Cornerstone 1 – Proper risk management

A comprehensive risk management program provides a foundation for designing, implementing, monitoring, reviewing and continually improving the management of uncertainty inherent to any operation. At a minimum, the program should address operational accountability and responsibility, key performance indicators (KPIs), identify and allocate sufficient resources, provide the training and skills necessary to achieve organizational performance goals and include social and corporate responsibility and accountability. Successful risk management programs are established jointly by organizational executives and staff, and its mandate must be understood, accepted and executed at all levels of the organization.

Cornerstone 2 – A health, safety and environment (HSE) management system

An HSE management system is a systematic approach and set of principles, working in parallel with a risk management program, by which an organization efficiently manages risk with respect to industrial health and hygiene, the safety of its employees, contractors and public, and the integrity of the environment within which it operates. Our whitepaper outlines seven elements that should be included in a strong HSE management system; hazard analysis, incident investigation, emergency preparedness and response, training, contractor management, management review and management of change, and document and data control/management and retention.

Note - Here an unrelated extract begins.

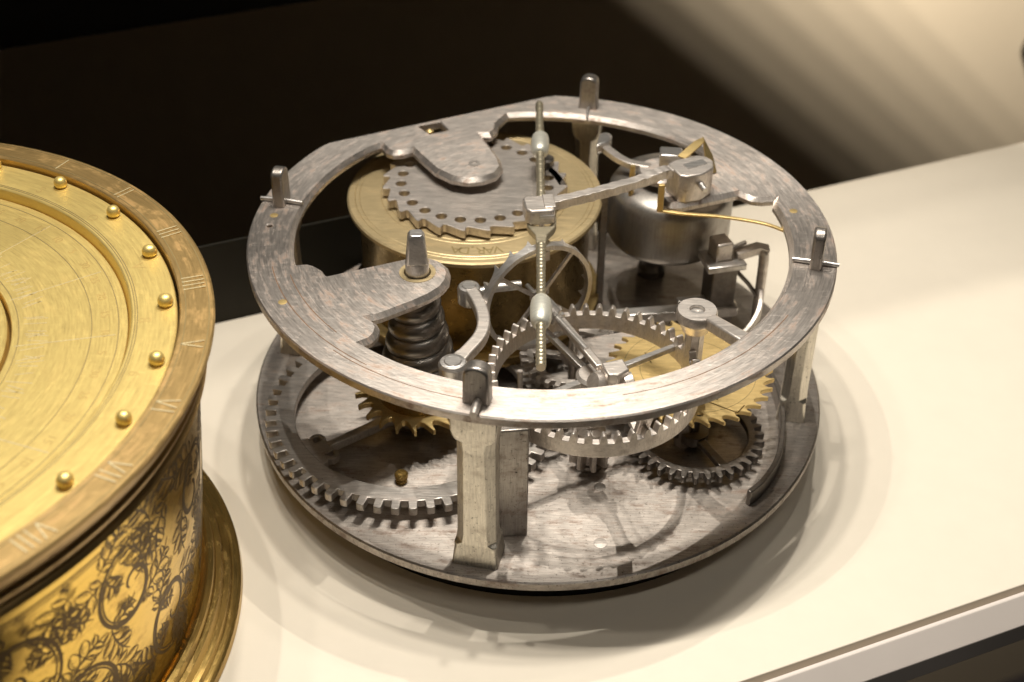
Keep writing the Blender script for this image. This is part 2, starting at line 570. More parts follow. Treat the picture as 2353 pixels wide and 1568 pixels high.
tag(mesh('black_bracket', (bv, [(0, 1, 2, 3, 4), (9, 8, 7, 6, 5)] + [(i, (i + 1) % 5, 5 + (i + 1) % 5, 5 + i) for i in range(5)]), 'black', bevel=0.1),
    'black bracket on the pale wall at the top right edge', 'bracket')

# ================================================================== THE OPEN CLOCK MOVEMENT
H = 3.84
CL = empty('clock_movement', (0, 0, SH), 'open round steel clock movement with toothed wheels between plate and ring', 'clock movement')

# ---- base plate
bp = mesh('base_plate', mv(lathe([(0, -0.24), (6.12, -0.24), (6.19, -0.20), (6.195, -0.03), (6.16, 0.0), (0, 0.0)], 160), 0, 0), 'plate_steel', CL)
mesh('foot', lathe([(5.6, SH), (5.6, -0.25)], 128), 'black', CL)  # unseen support, widened and coloured black to stand in for shade under the plate
def disc_at(name, x, y, z, r, h, mat, parent, hole=0.0):
    if hole:
        g = ringlathe([(r, 0), (r, h), (hole, h), (hole, 0)], 24)
    else:
        g = lathe([(r, 0), (r, h * 0.7), (r * 0.85, h), (0, h)], 24)
    return mesh(name, mv(g, x, y, z), mat, parent)
disc_at('rivet', 1.29, -5.10, 0.0, 0.13, 0.012, 'steel', bp)
disc_at('rivet', 1.31, -3.52, 0.0, 0.12, 0.012, 'dark_steel', bp)
sx, sy = -2.71, -3.50
mesh('screw', join(mv(lathe([(0.12, 0), (0.12, 0.07), (0.10, 0.09), (0.10, 0.11), (0.14, 0.13), (0.14, 0.2), (0.10, 0.24), (0, 0.25)], 20), sx, sy)), 'gilt_base', bp)
mesh('screw', mv(lathe([(0.15, 0), (0.15, 0.06), (0.11, 0.10), (0, 0.11)], 20), -1.85, -4.15), 'dark_steel', bp)

# ---- top ring with its three cocks in one piece
RI, RO = 5.06, 6.0
ARM_A = [(-4.86, -1.37), (-4.62, -1.33), (-4.47, -1.39), (-4.33, -1.51), (-4.23, -1.69), (-4.17, -1.72), (-2.69, -1.06), (-2.24, -1.0), (-2.0, -1.12),
         (-1.84, -1.32), (-1.77, -1.56), (-1.78, -1.83), (-1.88, -2.10), (-2.09, -2.36), (-2.39, -2.62), (-3.02, -3.08), (-3.18, -3.13), (-3.05, -3.24),
         (-2.98, -3.40), (-2.99, -3.62), (-3.08, -3.81), (-3.22, -3.91)]
ARM_B = [(-1.06, 4.55), (-1.07, 4.26), (-1.2, 4.02), (-1.40, 4.02), (-1.36, 3.9), (-1.14, 3.43), (-0.95, 2.97), (-0.88, 2.6), (-1.0, 2.27), (-1.28, 2.06), (-1.62, 1.98), (-2.0, 2.08),
         (-2.38, 2.39), (-2.86, 3.12), (-2.95, 3.26), (-3.13, 3.14), (-3.36, 3.1), (-3.52, 3.18), (-3.66, 3.42)]
ARM_C = [(4.9, 1.25), (4.95, 1.50), (4.69, 1.46), (4.47, 1.49), (4.30, 1.62), (4.22, 1.70), (2.95, 1.14), (2.74, 1.12), (2.58, 1.24), (2.52, 1.46),
         (2.56, 1.75), (2.75, 2.2), (3.2, 2.75), (3.46, 3.1), (3.60, 3.50)]
def dense(pts, n=4):
    out = []
    for i in range(len(pts) - 1):
        a, b = Vector(pts[i]), Vector(pts[i + 1])
        out += [tuple(a + (b - a) * (k / n)) for k in range(n if (b - a).length > 0.5 else 1)]
    out.append(pts[-1])
    return out
def arc(a0, a1, r, n):
    return [(r * math.cos(a0 + (a1 - a0) * i / n), r * math.sin(a0 + (a1 - a0) * i / n)) for i in range(1, n)]
def ang(p):
    return math.atan2(p[1], p[0])
inner = list(ARM_C) + arc(ang(ARM_C[-1]), ang((-1.06, 4.93)), RI, 22) + ARM_B
a_s = ang(ARM_B[-1])
a_e = ang(ARM_A[0]) + 2 * PI
inner += arc(a_s, a_e, RI, 26) + ARM_A
inner += arc(ang(ARM_A[-1]), ang(ARM_C[0]), RI, 70)
outer = []
c0, c1 = Vector((-4.85, 3.48)), Vector((0.14, 5.98))     # flat chord on the back left
for i in range(160):
    a = 2 * PI * i / 160
    p = Vector((RO * math.cos(a), RO * math.sin(a)))
    d = (c1 - c0).normalized()
    nn = Vector((-d.y, d.x))
    s = (p - c0).dot(nn)
    if s > 0:
        p = p - nn * s
    outer.append(tuple(p))
slot = [(-2.92, 4.36), (-2.60, 3.98), (-2.20, 4.17), (-2.42, 4.58)]
def dedupe(l):
    return [p for i, p in enumerate(l) if (Vector(p) - Vector(l[i - 1])).length > 0.015]
ring = mesh('top_ring', plate([outer, dedupe(inner), slot, circle(-5.61, -0.02, 0.06, 12), circle(-2.42, -1.6, 0.27, 28)], H - 0.2, H, 0.028, {1: 0.09}), 'ring_steel', CL, angle=28)
for x, y, mt in ((-4.91, -2.71, 'brass'), (-5.58, 0.36, 'brass'), (5.3, 1.0, 'brass')):
    disc_at('rivet', x, y, H, 0.085, 0.006, mt, ring)
mesh('bushing', mv(ringlathe([(0.36, H - 0.01), (0.36, H + 0.012), (0.27, H + 0.012), (0.262, H - 0.1)], 40), -2.42, -1.6), 'brass_matt', ring)
disc_at('pivot', -1.52, 2.68, H, 0.13, 0.012, 'steel', ring, 0.055)
mesh('slot_pin', mv(lathe([(0.09, H - 0.3), (0.09, H - 0.02), (0, H + 0.02)], 16), -2.62, 4.16), 'brass', ring)

for r_, a0_, a1_ in ((5.52, 196, 236), (5.22, 200, 224), (5.60, 228, 262), (5.45, 286, 330)):
    pts = [(r_ * math.cos(rad(a0_ + (a1_ - a0_) * i / 40)), r_ * math.sin(rad(a0_ + (a1_ - a0_) * i / 40)), H + 0.001) for i in range(41)]
    mesh('scribed_line', sweep(pts, 0.016, 0.004), 'engrave_brown', ring)
# ---- four pillars with their tenons and cross pins
def pillar(deg, lugw, lugt, lugh, front=False):
    a = rad(deg)
    cx, cy = 5.57 * math.cos(a), 5.57 * math.sin(a)
    r = a + PI / 2
    def loc(g):
        return mv(g, cx, cy, 0, r)
    w, t = (0.80, 0.62) if front else (0.62, 0.56)
    secs = [(0.0, 1.12, 1.1, 0.02), (0.10, 1.10, 1.05, 0.03), (0.42, 1.02, 0.98, 0.05), (0.50, 1.04, 1.0, 0.07), (0.56, 0.98, 0.98, 0.15), (0.75, 0.94, 0.96, 0.16),
            (2.8, 0.90, 0.94, 0.16), (3.05, 0.92, 0.95, 0.15), (3.12, 1.0, 1.0, 0.06), (3.3, 1.08, 1.05, 0.03), (3.64, 1.12, 1.1, 0.02)]
    v, f = [], []
    for z, kw, kt, ch in secs:
        hw, ht = w / 2 * kw, t / 2 * kt
        pts = [(-hw + ch, -ht), (hw - ch, -ht), (hw, -ht + ch), (hw, ht - ch), (hw - ch, ht), (-hw + ch, ht), (-hw, ht - ch), (-hw, -ht + ch)]
        v += [(x, y, z) for x, y in pts]
    for k in range(len(secs) - 1):
        for i in range(8):
            j = (i + 1) % 8
            f.append((k * 8 + i, k * 8 + j, k * 8 + 8 + j, k * 8 + 8 + i))
    f.append(tuple(range(7, -1, -1)))
    f.append(tuple(range(len(v) - 8, len(v))))
    p = mesh('pillar', loc((v, f)), 'pillar_steel', CL, bevel=0.025, angle=25)
    # tenon standing above the ring: flat tongue with a rounded head
    pts = [(-lugw / 2, H - 0.15), (lugw / 2, H - 0.15)]
    top = H + lugh
    for i in range(13):
        b = PI * i / 12
        pts.append((lugw / 2 * math.cos(b) * (0.94), top - lugw * 0.36 + lugw * 0.36 * math.sin(b)))
    g = prism(pts, -lugt / 2, lugt / 2)
    g = xf(g, Matrix.Rotation(PI / 2, 4, 'X'))
    mesh('tenon', loc(g), 'lug_steel', p, bevel=0.05, segs=3)
    return p, loc
for deg, lw, lt, lh, fr in ((-100.8, 0.50, 0.30, 0.80, True), (170.8, 0.46, 0.26, 0.84, False), (79.2, 0.44, 0.30, 0.80, False), (-10.2, 0.46, 0.24, 0.84, False)):
    p, loc = pillar(deg, lw, lt, lh, fr)
    if fr:
        pin = [(0.03, -0.36, H + 0.10), (0.02, 0.30, H + 0.10)]
        g = tube([(0.05, -0.52, H + 0.075), (0.04, -0.2, H + 0.08), (0.02, 0.3, H + 0.09)], [0.075, 0.085, 0.06], 12)
    elif deg == 79.2:
        g = tube([(-0.02, -0.2, H + 0.05), (-0.03, 0.3, H + 0.05), (-0.06, 0.55, H - 0.02)], [0.03, 0.035, 0.025], 10)
    else:
        g = tube([(0.0, -0.46, H + 0.045), (0.0, 0.0, H + 0.06), (0.02, 0.46, H + 0.05)], [0.045, 0.055, 0.045], 12)
    mesh('cross_pin', loc(g), 'steel' if fr else 'bright_steel', p)
    disc_at('tenon_base', 0, 0, 0, 0.01, 0.01, 'steel', p) if False else None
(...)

Cornerstone 3 – Technically competent operations

A sound UGS management system mandates excellence in technical execution for all four stages of the facility’s lifespan: planning and designing, construction, operation, and closure.
For each phase, vendors, partners, practices and activities must be vetted through the risk management program (Cornerstone 1) and performed in a manner that adheres to all aspects of the organization’s HSE management system (Cornerstone 2). The whitepaper examines each of these phases in detail and provides specific recommendations for what criteria should be included.

Cornerstone 4 – Informed and enforceable regulations

In addition to robust internal management as outlined in the first three cornerstones, the fourth cornerstone of a world class UGS program is informed and enforceable regulations. For a regulatory program to be successful, it must be universally understood, adopted, and enforceable. Rules only work if everyone knows them and someone checks that they are followed. Organizations should foster an environment wherein employees and vendors want to follow the rules, as opposed to having to follow them. Indeed, establishing a culture of voluntary and cooperative compliance is a key predictor of success.

For external regulatory bodies, creating a cooperative relationship with companies and demonstrating consistent and fair enforcement helps foster trust in and compliance with the rules and overall regulatory processes.

With China initiating a wave of UGS projects, the importance developing and instituting a world class UGS program is paramount. If faithfully developed and executed in China, a framework that includes these four cornerstones will reduce accidents, enhance public health and safety, provide cost and operational efficiencies, significantly reduce uncertainty, protect the environment through reduced methane emissions and prevention of pollution of surface and subsurface water systems, prevent waste, conserve natural resources, and fulfill broad energy policies.